_Short problem_: In full and without alteration, repeat the material.

_Raw data_:
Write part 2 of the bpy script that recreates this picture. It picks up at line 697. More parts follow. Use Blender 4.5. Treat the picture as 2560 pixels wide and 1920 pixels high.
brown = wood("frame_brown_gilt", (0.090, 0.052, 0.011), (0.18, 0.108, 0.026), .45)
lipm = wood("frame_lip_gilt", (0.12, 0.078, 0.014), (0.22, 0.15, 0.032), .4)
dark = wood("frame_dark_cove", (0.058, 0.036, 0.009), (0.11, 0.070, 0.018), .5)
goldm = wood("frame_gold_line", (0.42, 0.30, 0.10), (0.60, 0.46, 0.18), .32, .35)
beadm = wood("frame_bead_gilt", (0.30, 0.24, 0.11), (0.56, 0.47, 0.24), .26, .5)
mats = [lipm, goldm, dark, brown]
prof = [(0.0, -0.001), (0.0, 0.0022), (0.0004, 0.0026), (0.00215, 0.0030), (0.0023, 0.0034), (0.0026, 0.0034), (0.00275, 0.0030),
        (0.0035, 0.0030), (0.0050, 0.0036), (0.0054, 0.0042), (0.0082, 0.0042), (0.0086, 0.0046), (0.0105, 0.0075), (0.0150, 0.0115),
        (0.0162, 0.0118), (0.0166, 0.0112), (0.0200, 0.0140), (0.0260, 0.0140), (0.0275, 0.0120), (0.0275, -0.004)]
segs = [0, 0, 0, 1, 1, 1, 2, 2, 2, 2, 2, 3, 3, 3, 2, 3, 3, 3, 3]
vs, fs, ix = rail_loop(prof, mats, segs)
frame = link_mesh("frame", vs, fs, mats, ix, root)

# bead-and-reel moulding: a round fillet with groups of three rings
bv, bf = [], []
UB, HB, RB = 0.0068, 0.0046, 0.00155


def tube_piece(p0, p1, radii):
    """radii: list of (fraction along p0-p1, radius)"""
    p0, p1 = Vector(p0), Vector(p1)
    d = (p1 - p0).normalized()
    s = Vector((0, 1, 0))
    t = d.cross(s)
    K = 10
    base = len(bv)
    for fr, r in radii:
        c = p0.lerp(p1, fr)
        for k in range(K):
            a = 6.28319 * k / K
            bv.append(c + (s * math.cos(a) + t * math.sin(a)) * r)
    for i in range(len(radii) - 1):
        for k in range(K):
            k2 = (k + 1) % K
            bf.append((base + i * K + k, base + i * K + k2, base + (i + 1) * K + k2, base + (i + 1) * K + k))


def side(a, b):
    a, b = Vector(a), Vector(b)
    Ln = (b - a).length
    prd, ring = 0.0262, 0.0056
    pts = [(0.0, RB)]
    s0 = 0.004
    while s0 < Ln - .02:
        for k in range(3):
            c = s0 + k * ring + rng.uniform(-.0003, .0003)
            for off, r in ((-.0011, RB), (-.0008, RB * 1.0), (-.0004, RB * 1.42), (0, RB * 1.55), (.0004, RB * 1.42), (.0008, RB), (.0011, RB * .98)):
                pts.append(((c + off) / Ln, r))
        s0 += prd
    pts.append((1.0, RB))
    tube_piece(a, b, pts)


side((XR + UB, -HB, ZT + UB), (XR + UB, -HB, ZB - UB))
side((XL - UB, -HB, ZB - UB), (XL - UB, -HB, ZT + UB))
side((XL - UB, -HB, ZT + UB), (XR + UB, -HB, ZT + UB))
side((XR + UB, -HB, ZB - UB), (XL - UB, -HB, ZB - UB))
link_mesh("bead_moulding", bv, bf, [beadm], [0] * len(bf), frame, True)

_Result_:
Write part 2 of the bpy script that recreates this picture. It picks up at line 697. More parts follow. Use Blender 4.5. Treat the picture as 2560 pixels wide and 1920 pixels high.
brown = wood("frame_brown_gilt", (0.090, 0.052, 0.011), (0.18, 0.108, 0.026), .45)
lipm = wood("frame_lip_gilt", (0.12, 0.078, 0.014), (0.22, 0.15, 0.032), .4)
dark = wood("frame_dark_cove", (0.058, 0.036, 0.009), (0.11, 0.070, 0.018), .5)
goldm = wood("frame_gold_line", (0.42, 0.30, 0.10), (0.60, 0.46, 0.18), .32, .35)
beadm = wood("frame_bead_gilt", (0.30, 0.24, 0.11), (0.56, 0.47, 0.24), .26, .5)
mats = [lipm, goldm, dark, brown]
prof = [(0.0, -0.001), (0.0, 0.0022), (0.0004, 0.0026), (0.00215, 0.0030), (0.0023, 0.0034), (0.0026, 0.0034), (0.00275, 0.0030),
        (0.0035, 0.0030), (0.0050, 0.0036), (0.0054, 0.0042), (0.0082, 0.0042), (0.0086, 0.0046), (0.0105, 0.0075), (0.0150, 0.0115),
        (0.0162, 0.0118), (0.0166, 0.0112), (0.0200, 0.0140), (0.0260, 0.0140), (0.0275, 0.0120), (0.0275, -0.004)]
segs = [0, 0, 0, 1, 1, 1, 2, 2, 2, 2, 2, 3, 3, 3, 2, 3, 3, 3, 3]
vs, fs, ix = rail_loop(prof, mats, segs)
frame = link_mesh("frame", vs, fs, mats, ix, root)

# bead-and-reel moulding: a round fillet with groups of three rings
bv, bf = [], []
UB, HB, RB = 0.0068, 0.0046, 0.00155


def tube_piece(p0, p1, radii):
    """radii: list of (fraction along p0-p1, radius)"""
    p0, p1 = Vector(p0), Vector(p1)
    d = (p1 - p0).normalized()
    s = Vector((0, 1, 0))
    t = d.cross(s)
    K = 10
    base = len(bv)
    for fr, r in radii:
        c = p0.lerp(p1, fr)
        for k in range(K):
            a = 6.28319 * k / K
            bv.append(c + (s * math.cos(a) + t * math.sin(a)) * r)
    for i in range(len(radii) - 1):
        for k in range(K):
            k2 = (k + 1) % K
            bf.append((base + i * K + k, base + i * K + k2, base + (i + 1) * K + k2, base + (i + 1) * K + k))


def side(a, b):
    a, b = Vector(a), Vector(b)
    Ln = (b - a).length
    prd, ring = 0.0262, 0.0056
    pts = [(0.0, RB)]
    s0 = 0.004
    while s0 < Ln - .02:
        for k in range(3):
            c = s0 + k * ring + rng.uniform(-.0003, .0003)
            for off, r in ((-.0011, RB), (-.0008, RB * 1.0), (-.0004, RB * 1.42), (0, RB * 1.55), (.0004, RB * 1.42), (.0008, RB), (.0011, RB * .98)):
                pts.append(((c + off) / Ln, r))
        s0 += prd
    pts.append((1.0, RB))
    tube_piece(a, b, pts)


side((XR + UB, -HB, ZT + UB), (XR + UB, -HB, ZB - UB))
side((XL - UB, -HB, ZB - UB), (XL - UB, -HB, ZT + UB))
side((XL - UB, -HB, ZT + UB), (XR + UB, -HB, ZT + UB))
side((XR + UB, -HB, ZB - UB), (XL - UB, -HB, ZB - UB))
link_mesh("bead_moulding", bv, bf, [beadm], [0] * len(bf), frame, True)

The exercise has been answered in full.